◆ Supplied information:
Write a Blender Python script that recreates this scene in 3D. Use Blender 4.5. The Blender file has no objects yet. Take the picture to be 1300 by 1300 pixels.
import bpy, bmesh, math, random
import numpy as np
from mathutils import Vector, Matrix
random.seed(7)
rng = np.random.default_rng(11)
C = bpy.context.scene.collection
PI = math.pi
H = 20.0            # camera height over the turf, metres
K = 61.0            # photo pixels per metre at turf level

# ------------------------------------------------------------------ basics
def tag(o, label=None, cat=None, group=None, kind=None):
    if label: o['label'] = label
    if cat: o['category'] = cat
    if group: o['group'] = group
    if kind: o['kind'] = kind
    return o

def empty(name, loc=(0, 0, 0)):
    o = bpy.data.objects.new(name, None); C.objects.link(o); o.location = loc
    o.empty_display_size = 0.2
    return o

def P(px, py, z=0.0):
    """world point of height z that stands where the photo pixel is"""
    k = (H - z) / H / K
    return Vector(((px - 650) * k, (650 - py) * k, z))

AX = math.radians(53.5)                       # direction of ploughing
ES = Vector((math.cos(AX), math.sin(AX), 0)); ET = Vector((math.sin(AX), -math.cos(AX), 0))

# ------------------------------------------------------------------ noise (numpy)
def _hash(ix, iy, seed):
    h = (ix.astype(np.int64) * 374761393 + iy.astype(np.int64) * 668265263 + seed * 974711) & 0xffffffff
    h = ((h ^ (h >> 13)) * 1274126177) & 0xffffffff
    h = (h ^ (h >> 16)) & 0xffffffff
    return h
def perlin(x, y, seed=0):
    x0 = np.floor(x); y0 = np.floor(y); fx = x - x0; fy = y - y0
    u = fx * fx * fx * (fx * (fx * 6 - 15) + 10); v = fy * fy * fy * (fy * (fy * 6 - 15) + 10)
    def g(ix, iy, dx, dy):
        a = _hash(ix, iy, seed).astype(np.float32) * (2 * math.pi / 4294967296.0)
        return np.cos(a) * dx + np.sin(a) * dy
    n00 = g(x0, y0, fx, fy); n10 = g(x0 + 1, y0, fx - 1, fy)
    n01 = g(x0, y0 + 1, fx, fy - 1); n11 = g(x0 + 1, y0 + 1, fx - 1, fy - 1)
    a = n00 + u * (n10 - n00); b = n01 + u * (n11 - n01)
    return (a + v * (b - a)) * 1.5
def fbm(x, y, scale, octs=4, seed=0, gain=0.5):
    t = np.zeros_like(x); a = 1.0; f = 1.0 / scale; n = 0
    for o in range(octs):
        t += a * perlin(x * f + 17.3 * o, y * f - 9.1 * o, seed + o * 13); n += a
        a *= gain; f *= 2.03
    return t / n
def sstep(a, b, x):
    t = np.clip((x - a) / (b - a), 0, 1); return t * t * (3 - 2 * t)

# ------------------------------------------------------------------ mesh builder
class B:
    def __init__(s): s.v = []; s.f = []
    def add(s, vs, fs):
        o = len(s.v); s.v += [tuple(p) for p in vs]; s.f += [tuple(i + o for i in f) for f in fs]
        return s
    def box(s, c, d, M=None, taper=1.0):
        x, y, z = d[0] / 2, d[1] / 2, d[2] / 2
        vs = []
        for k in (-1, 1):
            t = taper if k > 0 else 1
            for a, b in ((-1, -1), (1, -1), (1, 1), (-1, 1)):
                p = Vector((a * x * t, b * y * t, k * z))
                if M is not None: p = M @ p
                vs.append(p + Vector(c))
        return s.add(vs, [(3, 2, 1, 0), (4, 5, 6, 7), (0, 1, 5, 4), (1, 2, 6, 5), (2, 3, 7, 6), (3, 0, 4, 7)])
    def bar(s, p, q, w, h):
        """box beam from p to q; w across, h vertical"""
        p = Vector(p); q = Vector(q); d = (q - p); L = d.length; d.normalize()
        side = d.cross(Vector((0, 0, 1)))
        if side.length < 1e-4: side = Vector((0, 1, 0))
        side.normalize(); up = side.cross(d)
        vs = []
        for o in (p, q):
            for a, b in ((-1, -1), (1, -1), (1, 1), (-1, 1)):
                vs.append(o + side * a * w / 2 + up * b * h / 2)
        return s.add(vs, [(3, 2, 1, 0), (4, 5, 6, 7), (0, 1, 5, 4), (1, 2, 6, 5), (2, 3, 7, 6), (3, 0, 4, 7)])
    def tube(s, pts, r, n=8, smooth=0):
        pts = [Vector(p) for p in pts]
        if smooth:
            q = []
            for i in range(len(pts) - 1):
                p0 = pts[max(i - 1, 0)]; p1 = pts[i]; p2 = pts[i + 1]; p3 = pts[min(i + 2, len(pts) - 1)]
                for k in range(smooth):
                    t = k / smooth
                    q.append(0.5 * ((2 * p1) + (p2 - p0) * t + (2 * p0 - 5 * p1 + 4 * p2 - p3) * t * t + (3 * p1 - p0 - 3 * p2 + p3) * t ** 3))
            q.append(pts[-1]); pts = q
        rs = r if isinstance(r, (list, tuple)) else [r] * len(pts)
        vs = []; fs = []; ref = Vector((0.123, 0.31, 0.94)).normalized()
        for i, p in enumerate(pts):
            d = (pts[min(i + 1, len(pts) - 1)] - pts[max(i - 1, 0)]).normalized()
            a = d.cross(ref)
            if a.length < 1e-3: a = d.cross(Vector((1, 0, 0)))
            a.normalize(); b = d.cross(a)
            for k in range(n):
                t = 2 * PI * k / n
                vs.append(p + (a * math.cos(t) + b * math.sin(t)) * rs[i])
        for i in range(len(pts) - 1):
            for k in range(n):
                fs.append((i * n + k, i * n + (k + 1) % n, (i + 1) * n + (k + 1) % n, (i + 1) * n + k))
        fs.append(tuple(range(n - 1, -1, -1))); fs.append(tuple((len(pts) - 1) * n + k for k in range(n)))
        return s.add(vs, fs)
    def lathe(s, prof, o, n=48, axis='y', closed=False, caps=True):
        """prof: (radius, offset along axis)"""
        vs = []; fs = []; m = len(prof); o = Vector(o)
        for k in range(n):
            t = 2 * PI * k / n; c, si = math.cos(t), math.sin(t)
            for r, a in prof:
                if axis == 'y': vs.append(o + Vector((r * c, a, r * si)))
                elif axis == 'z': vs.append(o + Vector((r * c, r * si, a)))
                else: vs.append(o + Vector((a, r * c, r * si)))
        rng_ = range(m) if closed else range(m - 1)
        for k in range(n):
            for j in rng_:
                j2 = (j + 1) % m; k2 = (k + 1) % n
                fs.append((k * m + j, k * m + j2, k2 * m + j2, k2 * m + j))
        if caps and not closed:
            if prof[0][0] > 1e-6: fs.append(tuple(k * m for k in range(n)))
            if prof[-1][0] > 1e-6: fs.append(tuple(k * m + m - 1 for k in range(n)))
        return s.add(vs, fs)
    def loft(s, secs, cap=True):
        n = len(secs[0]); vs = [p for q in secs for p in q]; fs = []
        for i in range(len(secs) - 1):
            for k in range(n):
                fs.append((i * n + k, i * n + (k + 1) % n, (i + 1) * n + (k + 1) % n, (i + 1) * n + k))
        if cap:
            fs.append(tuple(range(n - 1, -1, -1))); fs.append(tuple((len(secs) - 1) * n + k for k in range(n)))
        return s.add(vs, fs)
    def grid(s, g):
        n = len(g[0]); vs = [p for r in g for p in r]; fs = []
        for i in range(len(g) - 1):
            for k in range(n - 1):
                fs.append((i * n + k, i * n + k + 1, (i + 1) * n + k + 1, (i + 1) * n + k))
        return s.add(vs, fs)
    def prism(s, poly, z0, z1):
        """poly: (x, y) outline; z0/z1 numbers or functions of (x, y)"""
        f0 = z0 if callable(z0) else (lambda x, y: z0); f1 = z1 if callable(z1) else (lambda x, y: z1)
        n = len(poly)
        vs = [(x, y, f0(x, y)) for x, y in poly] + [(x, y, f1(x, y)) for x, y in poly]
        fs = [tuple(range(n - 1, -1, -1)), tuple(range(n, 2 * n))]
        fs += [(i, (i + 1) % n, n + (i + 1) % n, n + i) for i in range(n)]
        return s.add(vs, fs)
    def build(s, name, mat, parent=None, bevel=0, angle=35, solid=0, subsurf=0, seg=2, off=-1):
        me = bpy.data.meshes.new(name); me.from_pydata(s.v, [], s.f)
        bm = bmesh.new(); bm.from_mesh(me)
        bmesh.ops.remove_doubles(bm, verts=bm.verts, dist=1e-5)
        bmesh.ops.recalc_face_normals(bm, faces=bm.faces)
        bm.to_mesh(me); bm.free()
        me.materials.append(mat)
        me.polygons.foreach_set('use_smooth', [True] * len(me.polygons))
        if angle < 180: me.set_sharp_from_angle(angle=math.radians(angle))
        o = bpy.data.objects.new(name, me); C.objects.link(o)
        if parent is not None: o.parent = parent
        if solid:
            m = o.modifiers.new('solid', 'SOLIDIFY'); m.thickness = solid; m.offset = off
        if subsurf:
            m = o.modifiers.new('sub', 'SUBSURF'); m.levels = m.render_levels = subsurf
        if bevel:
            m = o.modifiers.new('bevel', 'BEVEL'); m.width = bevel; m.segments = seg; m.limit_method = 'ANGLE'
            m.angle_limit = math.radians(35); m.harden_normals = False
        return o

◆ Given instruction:
Exactly as written, please reproduce the lines from the first line of the data to the line containing "ES = Vector((math.cos(AX), math.sin(AX), 0));", inclusive, and nothing else.

◆ Response to this exercise:
Write a Blender Python script that recreates this scene in 3D. Use Blender 4.5. The Blender file has no objects yet. Take the picture to be 1300 by 1300 pixels.
import bpy, bmesh, math, random
import numpy as np
from mathutils import Vector, Matrix
random.seed(7)
rng = np.random.default_rng(11)
C = bpy.context.scene.collection
PI = math.pi
H = 20.0            # camera height over the turf, metres
K = 61.0            # photo pixels per metre at turf level

# ------------------------------------------------------------------ basics
def tag(o, label=None, cat=None, group=None, kind=None):
    if label: o['label'] = label
    if cat: o['category'] = cat
    if group: o['group'] = group
    if kind: o['kind'] = kind
    return o

def empty(name, loc=(0, 0, 0)):
    o = bpy.data.objects.new(name, None); C.objects.link(o); o.location = loc
    o.empty_display_size = 0.2
    return o

def P(px, py, z=0.0):
    """world point of height z that stands where the photo pixel is"""
    k = (H - z) / H / K
    return Vector(((px - 650) * k, (650 - py) * k, z))

AX = math.radians(53.5)                       # direction of ploughing
ES = Vector((math.cos(AX), math.sin(AX), 0)); ET = Vector((math.sin(AX), -math.cos(AX), 0))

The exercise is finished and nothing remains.